Extracted entries>
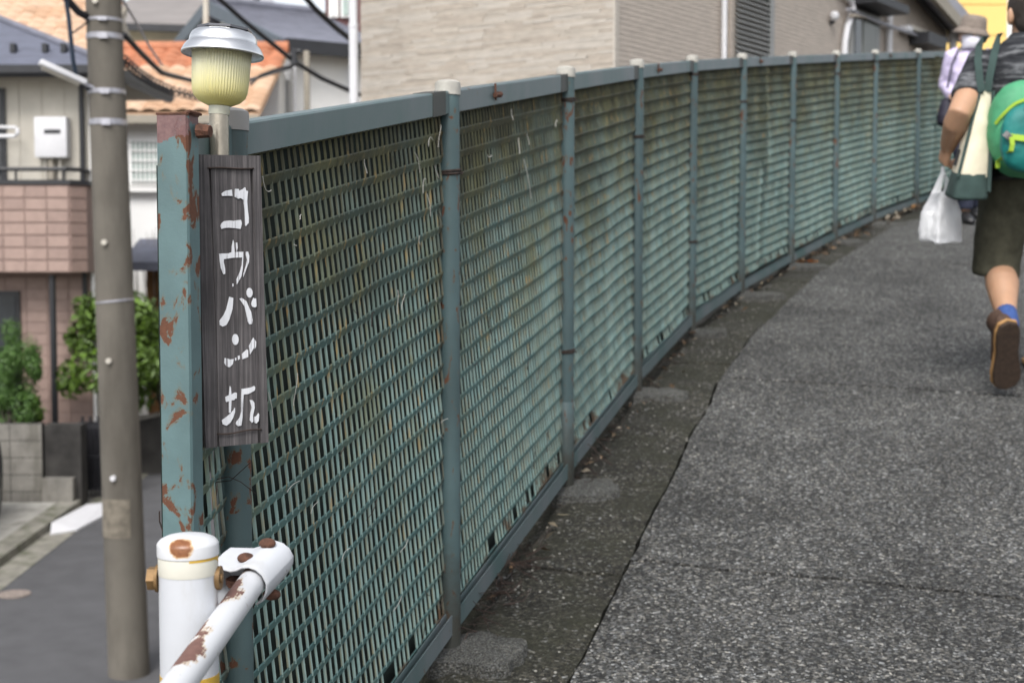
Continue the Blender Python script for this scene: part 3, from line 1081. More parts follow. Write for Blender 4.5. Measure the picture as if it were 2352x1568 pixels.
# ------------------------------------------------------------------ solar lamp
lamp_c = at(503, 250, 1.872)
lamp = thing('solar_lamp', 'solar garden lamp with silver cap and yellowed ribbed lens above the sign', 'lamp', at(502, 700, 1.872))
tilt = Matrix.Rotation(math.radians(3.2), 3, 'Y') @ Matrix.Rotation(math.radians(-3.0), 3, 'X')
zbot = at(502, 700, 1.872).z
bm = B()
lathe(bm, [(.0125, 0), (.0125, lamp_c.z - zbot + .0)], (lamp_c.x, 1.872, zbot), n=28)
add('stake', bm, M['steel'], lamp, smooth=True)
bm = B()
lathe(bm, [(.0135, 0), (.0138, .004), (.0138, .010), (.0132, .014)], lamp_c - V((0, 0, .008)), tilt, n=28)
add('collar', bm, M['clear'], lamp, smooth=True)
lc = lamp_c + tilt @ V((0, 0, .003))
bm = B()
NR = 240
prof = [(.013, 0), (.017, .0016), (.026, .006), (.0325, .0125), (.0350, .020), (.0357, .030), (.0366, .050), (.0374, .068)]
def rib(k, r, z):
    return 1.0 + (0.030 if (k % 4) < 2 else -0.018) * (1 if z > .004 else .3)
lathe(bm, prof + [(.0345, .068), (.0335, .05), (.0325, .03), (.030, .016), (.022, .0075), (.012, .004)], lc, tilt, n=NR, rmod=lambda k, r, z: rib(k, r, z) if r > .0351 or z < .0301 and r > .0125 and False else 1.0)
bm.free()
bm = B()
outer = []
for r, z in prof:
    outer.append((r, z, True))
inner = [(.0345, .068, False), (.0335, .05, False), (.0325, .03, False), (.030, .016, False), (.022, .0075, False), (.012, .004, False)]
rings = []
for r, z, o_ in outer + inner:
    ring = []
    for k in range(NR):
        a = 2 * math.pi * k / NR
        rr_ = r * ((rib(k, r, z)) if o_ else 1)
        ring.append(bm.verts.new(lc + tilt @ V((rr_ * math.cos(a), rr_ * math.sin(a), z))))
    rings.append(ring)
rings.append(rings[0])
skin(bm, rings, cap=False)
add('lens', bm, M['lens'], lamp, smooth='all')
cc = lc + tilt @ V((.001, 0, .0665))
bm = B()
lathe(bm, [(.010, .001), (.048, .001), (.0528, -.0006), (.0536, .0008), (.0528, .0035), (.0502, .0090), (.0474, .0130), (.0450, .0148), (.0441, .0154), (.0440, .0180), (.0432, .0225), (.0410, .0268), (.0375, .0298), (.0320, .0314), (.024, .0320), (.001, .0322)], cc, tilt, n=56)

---

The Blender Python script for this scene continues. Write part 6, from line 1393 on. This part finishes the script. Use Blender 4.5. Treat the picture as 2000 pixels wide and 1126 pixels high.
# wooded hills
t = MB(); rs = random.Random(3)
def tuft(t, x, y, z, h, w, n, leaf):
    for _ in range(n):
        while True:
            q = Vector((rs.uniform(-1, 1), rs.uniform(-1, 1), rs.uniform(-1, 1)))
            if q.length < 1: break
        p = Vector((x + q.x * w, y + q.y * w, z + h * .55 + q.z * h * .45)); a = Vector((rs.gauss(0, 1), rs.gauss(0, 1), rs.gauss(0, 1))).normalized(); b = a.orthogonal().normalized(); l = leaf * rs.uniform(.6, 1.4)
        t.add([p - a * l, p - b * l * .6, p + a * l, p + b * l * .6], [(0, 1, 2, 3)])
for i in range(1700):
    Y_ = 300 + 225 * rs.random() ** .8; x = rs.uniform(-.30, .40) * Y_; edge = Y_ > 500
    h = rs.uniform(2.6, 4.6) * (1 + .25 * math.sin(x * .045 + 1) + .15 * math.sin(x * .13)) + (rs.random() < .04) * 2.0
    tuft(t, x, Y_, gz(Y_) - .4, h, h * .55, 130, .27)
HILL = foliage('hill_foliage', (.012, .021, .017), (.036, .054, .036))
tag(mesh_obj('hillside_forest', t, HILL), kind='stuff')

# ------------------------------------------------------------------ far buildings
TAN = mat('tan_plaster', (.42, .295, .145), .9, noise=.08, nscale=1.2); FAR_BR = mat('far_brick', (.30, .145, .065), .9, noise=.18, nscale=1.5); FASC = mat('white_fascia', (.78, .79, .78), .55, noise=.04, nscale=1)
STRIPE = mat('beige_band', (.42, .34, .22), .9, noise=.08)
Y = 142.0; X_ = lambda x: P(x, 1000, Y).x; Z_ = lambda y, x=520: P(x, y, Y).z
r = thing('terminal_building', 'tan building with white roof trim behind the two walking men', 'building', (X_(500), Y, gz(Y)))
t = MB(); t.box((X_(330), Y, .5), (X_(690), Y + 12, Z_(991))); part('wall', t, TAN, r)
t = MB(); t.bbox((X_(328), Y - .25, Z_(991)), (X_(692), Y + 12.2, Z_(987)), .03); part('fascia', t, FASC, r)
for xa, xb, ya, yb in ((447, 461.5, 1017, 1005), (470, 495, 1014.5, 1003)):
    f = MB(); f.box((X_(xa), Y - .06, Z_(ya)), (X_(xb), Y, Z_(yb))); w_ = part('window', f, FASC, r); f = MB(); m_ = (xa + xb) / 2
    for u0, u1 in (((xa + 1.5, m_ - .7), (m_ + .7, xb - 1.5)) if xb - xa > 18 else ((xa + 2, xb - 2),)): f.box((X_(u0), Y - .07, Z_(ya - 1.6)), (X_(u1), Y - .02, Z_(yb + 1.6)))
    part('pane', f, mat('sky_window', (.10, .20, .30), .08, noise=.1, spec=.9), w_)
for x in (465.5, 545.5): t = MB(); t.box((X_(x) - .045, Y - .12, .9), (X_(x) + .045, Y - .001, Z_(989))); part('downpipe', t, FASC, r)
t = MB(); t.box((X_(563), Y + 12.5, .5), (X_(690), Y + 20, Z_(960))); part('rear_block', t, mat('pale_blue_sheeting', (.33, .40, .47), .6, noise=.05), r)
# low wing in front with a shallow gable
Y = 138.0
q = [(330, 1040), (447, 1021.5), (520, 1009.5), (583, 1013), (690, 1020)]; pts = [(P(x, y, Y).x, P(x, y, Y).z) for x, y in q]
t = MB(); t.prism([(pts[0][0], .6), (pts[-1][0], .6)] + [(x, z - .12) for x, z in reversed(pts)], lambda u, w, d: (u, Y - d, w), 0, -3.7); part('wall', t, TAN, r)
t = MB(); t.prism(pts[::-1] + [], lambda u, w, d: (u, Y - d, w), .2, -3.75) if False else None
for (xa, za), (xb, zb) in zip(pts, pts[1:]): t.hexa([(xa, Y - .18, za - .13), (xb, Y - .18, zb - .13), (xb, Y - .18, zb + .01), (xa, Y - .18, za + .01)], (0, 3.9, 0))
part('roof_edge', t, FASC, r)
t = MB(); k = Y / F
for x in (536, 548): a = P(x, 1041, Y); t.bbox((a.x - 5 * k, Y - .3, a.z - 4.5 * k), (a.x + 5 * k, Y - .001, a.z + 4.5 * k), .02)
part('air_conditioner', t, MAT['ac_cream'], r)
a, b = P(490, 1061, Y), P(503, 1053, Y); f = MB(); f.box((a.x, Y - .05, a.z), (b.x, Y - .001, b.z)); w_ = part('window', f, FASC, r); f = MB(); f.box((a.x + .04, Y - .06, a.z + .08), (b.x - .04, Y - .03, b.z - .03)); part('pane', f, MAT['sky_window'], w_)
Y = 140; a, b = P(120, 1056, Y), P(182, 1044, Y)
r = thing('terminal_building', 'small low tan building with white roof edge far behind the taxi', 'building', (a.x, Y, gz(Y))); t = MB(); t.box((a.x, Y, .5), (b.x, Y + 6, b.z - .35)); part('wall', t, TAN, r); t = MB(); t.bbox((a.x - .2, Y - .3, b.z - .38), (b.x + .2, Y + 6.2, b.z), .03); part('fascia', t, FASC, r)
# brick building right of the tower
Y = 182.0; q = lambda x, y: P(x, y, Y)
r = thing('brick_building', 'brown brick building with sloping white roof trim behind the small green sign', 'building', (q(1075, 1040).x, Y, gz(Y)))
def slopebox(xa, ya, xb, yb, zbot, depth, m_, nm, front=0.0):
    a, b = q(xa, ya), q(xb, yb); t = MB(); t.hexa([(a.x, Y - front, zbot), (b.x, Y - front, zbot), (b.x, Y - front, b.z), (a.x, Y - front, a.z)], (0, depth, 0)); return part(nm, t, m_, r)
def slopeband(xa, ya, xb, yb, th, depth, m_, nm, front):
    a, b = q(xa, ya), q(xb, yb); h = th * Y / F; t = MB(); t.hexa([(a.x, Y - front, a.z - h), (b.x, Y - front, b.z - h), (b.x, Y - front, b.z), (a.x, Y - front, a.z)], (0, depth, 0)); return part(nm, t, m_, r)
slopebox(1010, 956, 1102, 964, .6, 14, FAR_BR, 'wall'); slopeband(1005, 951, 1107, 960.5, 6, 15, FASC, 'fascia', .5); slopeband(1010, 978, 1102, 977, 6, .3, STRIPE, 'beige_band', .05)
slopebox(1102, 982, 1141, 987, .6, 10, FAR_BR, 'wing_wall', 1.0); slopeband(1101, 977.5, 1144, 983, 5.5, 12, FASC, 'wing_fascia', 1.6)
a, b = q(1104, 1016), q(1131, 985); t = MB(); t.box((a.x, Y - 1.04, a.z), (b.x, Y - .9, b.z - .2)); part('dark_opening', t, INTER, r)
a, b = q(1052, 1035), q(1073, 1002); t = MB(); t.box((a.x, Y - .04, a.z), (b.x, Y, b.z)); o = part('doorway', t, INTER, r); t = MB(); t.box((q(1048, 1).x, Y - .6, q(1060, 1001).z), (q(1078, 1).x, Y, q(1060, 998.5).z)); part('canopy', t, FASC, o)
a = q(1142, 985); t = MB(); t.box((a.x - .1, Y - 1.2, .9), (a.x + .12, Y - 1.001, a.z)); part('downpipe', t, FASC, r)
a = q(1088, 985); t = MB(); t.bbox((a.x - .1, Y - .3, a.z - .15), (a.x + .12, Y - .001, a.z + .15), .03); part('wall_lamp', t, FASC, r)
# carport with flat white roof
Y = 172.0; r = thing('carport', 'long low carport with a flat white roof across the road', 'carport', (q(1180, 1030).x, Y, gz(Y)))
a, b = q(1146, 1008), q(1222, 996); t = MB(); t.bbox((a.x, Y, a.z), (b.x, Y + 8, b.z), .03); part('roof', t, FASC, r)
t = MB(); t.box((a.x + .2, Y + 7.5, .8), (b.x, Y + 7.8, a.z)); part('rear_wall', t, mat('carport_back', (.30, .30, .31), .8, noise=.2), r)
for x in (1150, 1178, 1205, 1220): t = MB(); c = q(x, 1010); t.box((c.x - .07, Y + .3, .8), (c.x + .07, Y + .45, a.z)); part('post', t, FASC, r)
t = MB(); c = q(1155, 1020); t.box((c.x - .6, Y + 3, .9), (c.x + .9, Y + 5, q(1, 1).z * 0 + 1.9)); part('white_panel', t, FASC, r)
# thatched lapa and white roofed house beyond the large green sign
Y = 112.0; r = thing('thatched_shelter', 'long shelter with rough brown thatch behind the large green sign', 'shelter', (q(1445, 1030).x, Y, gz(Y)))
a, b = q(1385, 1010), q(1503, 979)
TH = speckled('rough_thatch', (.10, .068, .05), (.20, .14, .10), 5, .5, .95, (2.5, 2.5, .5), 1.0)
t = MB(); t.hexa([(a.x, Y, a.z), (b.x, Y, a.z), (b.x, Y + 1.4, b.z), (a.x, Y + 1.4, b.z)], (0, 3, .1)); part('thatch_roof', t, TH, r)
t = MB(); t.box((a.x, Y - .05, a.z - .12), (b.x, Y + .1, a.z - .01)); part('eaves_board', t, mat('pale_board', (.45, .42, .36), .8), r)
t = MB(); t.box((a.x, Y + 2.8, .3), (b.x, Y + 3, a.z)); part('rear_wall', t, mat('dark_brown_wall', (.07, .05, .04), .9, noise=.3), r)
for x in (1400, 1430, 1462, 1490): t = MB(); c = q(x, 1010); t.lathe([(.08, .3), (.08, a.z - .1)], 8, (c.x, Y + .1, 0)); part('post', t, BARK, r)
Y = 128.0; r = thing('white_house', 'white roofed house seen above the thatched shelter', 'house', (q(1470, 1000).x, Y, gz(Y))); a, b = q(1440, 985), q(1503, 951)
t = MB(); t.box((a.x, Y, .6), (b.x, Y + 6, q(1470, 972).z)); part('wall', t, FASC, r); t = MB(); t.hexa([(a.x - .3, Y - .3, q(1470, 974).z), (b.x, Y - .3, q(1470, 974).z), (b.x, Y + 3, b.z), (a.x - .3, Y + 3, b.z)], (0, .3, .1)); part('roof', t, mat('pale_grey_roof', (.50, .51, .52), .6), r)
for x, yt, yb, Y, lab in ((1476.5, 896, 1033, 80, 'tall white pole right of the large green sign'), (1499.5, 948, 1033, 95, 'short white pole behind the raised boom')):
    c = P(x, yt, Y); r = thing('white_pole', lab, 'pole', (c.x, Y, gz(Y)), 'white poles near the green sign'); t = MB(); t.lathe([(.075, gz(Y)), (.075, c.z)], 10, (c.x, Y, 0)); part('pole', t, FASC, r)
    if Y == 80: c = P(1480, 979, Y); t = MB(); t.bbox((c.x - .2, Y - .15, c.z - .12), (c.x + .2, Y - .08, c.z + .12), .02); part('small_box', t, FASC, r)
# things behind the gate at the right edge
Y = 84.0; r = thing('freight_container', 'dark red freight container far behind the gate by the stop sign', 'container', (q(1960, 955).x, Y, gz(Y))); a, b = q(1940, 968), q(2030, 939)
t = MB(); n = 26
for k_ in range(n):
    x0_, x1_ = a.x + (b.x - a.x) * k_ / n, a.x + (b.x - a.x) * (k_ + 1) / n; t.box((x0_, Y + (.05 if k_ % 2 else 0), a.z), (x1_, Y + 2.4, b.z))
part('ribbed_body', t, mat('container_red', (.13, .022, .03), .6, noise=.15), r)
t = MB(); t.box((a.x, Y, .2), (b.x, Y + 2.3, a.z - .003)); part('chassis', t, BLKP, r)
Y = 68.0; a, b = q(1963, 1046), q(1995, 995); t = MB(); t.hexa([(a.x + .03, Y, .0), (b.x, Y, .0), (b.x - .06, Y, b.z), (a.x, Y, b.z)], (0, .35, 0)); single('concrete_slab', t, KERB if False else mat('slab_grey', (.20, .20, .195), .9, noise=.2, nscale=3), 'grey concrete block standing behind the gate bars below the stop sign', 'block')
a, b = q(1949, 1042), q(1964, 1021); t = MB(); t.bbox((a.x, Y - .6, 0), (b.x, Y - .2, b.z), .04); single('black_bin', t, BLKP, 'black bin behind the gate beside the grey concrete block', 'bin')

Task instructions> Everything from the line containing "Continue the Blender" down to the line containing "cc, tilt, n=56)" should be repeated exactly, with both end lines kept and no other lines added.

Task result>
Continue the Blender Python script for this scene: part 3, from line 1081. More parts follow. Write for Blender 4.5. Measure the picture as if it were 2352x1568 pixels.
# ------------------------------------------------------------------ solar lamp
lamp_c = at(503, 250, 1.872)
lamp = thing('solar_lamp', 'solar garden lamp with silver cap and yellowed ribbed lens above the sign', 'lamp', at(502, 700, 1.872))
tilt = Matrix.Rotation(math.radians(3.2), 3, 'Y') @ Matrix.Rotation(math.radians(-3.0), 3, 'X')
zbot = at(502, 700, 1.872).z
bm = B()
lathe(bm, [(.0125, 0), (.0125, lamp_c.z - zbot + .0)], (lamp_c.x, 1.872, zbot), n=28)
add('stake', bm, M['steel'], lamp, smooth=True)
bm = B()
lathe(bm, [(.0135, 0), (.0138, .004), (.0138, .010), (.0132, .014)], lamp_c - V((0, 0, .008)), tilt, n=28)
add('collar', bm, M['clear'], lamp, smooth=True)
lc = lamp_c + tilt @ V((0, 0, .003))
bm = B()
NR = 240
prof = [(.013, 0), (.017, .0016), (.026, .006), (.0325, .0125), (.0350, .020), (.0357, .030), (.0366, .050), (.0374, .068)]
def rib(k, r, z):
    return 1.0 + (0.030 if (k % 4) < 2 else -0.018) * (1 if z > .004 else .3)
lathe(bm, prof + [(.0345, .068), (.0335, .05), (.0325, .03), (.030, .016), (.022, .0075), (.012, .004)], lc, tilt, n=NR, rmod=lambda k, r, z: rib(k, r, z) if r > .0351 or z < .0301 and r > .0125 and False else 1.0)
bm.free()
bm = B()
outer = []
for r, z in prof:
    outer.append((r, z, True))
inner = [(.0345, .068, False), (.0335, .05, False), (.0325, .03, False), (.030, .016, False), (.022, .0075, False), (.012, .004, False)]
rings = []
for r, z, o_ in outer + inner:
    ring = []
    for k in range(NR):
        a = 2 * math.pi * k / NR
        rr_ = r * ((rib(k, r, z)) if o_ else 1)
        ring.append(bm.verts.new(lc + tilt @ V((rr_ * math.cos(a), rr_ * math.sin(a), z))))
    rings.append(ring)
rings.append(rings[0])
skin(bm, rings, cap=False)
add('lens', bm, M['lens'], lamp, smooth='all')
cc = lc + tilt @ V((.001, 0, .0665))
bm = B()
lathe(bm, [(.010, .001), (.048, .001), (.0528, -.0006), (.0536, .0008), (.0528, .0035), (.0502, .0090), (.0474, .0130), (.0450, .0148), (.0441, .0154), (.0440, .0180), (.0432, .0225), (.0410, .0268), (.0375, .0298), (.0320, .0314), (.024, .0320), (.001, .0322)], cc, tilt, n=56)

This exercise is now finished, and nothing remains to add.